What to produce – Look through the entries below and extract exactly the lines from the one containing "Build this scene in Blender. Output only the Python script. The" through the one containing "C = sc.collection", ends included.

Material to process –
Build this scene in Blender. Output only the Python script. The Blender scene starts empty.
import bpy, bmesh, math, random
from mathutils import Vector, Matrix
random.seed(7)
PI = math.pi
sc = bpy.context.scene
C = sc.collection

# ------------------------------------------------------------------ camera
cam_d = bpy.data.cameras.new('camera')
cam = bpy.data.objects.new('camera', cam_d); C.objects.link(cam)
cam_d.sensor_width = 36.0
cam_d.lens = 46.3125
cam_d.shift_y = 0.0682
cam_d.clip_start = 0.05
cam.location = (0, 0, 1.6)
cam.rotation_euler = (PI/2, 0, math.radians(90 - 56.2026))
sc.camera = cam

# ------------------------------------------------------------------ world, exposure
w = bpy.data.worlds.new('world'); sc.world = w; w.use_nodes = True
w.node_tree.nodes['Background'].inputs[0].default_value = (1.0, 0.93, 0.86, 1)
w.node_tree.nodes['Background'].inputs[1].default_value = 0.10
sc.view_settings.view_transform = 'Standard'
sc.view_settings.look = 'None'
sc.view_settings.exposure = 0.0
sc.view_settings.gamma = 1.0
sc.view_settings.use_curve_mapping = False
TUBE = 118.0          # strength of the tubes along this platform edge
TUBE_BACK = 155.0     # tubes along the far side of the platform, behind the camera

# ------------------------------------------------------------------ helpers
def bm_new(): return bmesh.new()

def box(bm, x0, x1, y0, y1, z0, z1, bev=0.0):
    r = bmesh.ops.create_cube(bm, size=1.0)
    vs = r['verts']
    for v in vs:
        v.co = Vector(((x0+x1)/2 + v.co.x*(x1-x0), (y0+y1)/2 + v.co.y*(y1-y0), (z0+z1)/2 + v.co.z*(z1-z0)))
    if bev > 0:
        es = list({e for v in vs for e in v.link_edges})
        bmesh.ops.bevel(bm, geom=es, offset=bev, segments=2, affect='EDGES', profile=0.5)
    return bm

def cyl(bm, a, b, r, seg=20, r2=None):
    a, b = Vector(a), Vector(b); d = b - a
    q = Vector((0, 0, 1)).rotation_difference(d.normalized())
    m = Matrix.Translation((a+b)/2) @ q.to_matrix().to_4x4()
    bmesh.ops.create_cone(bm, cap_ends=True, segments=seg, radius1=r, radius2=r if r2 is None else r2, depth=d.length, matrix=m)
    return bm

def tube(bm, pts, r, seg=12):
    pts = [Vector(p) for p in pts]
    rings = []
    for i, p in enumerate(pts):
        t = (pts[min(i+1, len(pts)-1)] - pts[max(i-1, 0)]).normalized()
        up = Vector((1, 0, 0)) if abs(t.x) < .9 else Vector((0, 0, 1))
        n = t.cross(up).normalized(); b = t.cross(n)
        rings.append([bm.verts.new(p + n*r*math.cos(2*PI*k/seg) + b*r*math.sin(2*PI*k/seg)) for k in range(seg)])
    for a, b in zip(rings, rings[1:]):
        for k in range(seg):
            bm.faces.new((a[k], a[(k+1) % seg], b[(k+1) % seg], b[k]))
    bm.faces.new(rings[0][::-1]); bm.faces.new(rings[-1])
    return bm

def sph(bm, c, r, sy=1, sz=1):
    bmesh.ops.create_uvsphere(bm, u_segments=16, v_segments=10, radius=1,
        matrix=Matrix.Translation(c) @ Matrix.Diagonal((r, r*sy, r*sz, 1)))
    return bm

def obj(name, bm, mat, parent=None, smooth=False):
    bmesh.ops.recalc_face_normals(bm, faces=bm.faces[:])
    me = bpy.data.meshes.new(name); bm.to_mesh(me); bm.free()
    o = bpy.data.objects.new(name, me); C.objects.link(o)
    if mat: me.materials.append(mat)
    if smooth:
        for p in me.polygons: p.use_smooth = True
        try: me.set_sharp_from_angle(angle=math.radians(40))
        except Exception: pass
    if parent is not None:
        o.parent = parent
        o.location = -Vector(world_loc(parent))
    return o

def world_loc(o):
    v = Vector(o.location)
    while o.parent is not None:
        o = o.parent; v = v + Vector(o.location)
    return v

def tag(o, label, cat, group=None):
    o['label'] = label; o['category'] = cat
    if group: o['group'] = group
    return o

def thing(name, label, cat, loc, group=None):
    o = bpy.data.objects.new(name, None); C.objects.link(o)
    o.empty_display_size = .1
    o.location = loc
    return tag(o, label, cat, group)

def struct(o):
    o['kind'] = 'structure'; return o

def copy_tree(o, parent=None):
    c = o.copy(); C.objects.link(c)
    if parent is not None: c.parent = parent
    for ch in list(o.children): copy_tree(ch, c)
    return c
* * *
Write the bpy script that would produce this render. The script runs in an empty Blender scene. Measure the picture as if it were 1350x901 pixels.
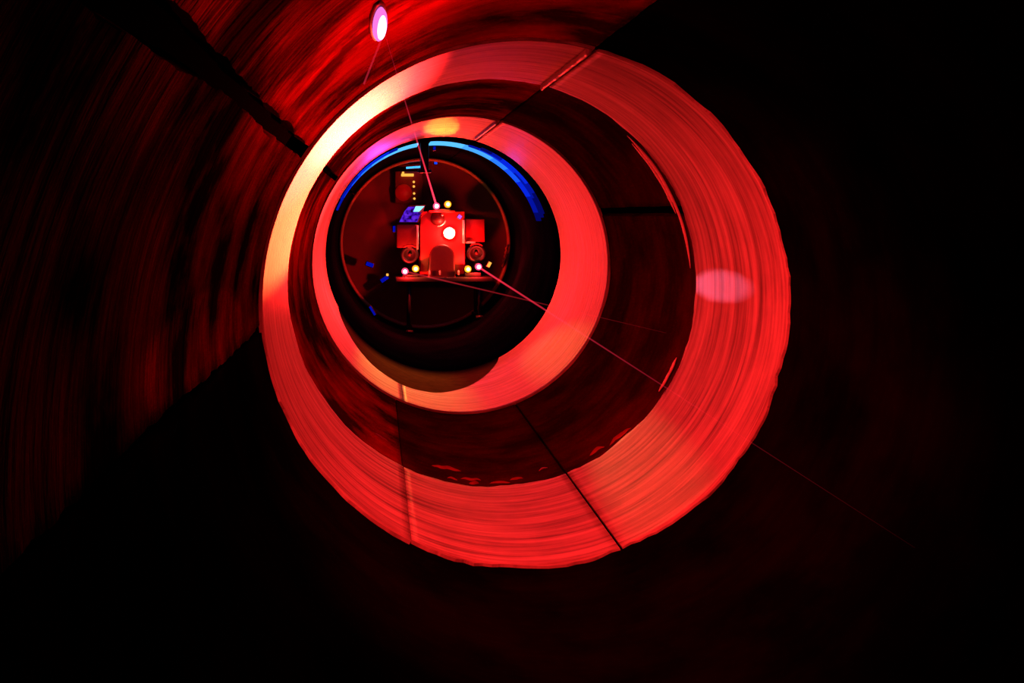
==
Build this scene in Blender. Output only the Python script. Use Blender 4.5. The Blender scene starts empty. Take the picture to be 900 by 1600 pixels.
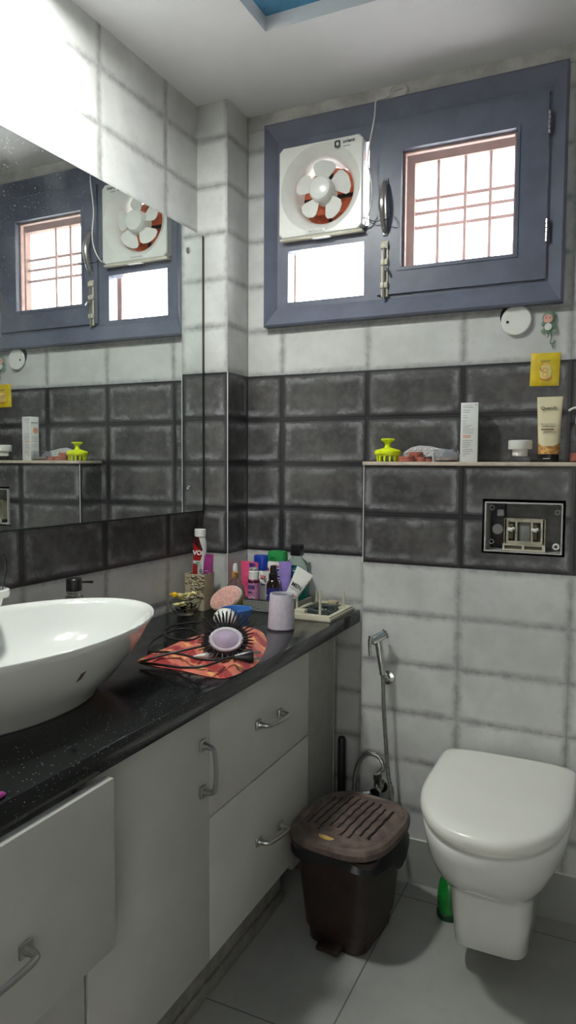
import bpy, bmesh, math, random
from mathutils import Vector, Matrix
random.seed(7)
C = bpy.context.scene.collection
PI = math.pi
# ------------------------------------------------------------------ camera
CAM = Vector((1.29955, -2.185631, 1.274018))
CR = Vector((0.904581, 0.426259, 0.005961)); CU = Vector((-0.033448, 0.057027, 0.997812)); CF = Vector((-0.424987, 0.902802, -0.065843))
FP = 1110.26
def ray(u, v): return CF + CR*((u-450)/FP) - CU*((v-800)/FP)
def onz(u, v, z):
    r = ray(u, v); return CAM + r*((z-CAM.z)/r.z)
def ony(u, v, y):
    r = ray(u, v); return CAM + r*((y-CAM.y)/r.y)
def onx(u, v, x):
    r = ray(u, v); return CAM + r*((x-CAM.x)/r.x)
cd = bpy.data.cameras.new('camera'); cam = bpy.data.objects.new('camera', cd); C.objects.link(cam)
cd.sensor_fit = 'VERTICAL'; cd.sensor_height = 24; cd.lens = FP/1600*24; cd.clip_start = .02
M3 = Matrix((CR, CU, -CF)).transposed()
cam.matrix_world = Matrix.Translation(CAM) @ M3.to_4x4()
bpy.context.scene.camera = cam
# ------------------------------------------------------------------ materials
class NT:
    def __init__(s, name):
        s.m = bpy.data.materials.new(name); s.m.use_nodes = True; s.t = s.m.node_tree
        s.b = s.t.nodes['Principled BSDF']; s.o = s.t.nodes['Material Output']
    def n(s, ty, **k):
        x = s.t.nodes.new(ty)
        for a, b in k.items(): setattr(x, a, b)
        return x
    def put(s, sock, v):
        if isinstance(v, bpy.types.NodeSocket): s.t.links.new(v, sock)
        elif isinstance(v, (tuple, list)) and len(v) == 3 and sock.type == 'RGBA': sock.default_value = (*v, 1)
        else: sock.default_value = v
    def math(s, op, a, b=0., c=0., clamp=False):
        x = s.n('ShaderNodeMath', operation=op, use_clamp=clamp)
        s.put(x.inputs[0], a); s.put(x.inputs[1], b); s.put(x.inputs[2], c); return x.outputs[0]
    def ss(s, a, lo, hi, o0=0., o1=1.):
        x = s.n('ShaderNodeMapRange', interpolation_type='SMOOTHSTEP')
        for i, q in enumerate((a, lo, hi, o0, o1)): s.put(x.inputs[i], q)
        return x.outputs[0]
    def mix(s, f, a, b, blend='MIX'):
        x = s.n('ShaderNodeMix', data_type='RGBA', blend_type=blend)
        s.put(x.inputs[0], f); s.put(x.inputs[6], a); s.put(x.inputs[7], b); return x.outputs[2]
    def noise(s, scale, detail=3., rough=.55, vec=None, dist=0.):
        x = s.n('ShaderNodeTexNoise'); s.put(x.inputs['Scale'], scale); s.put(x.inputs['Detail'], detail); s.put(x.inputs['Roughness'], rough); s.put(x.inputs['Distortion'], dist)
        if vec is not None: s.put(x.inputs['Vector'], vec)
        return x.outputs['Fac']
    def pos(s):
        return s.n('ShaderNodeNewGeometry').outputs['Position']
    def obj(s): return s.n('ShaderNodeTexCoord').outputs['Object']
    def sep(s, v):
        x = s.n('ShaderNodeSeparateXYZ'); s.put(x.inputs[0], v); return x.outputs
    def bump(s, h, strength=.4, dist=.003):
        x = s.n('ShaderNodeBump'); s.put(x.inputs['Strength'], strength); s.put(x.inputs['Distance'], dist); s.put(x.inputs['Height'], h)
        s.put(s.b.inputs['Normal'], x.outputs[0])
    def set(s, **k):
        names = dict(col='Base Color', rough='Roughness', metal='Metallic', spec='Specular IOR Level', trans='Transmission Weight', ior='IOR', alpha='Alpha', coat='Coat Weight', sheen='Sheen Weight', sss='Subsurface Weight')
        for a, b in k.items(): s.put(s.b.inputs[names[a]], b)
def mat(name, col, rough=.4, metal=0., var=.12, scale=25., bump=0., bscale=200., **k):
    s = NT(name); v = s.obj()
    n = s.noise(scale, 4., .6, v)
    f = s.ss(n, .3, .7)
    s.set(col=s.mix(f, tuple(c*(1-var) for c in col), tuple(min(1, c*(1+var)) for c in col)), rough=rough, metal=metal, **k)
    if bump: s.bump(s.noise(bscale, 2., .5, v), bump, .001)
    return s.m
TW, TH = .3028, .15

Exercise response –
Build this scene in Blender. Output only the Python script. The Blender scene starts empty.
import bpy, bmesh, math, random
from mathutils import Vector, Matrix
random.seed(7)
PI = math.pi
sc = bpy.context.scene
C = sc.collection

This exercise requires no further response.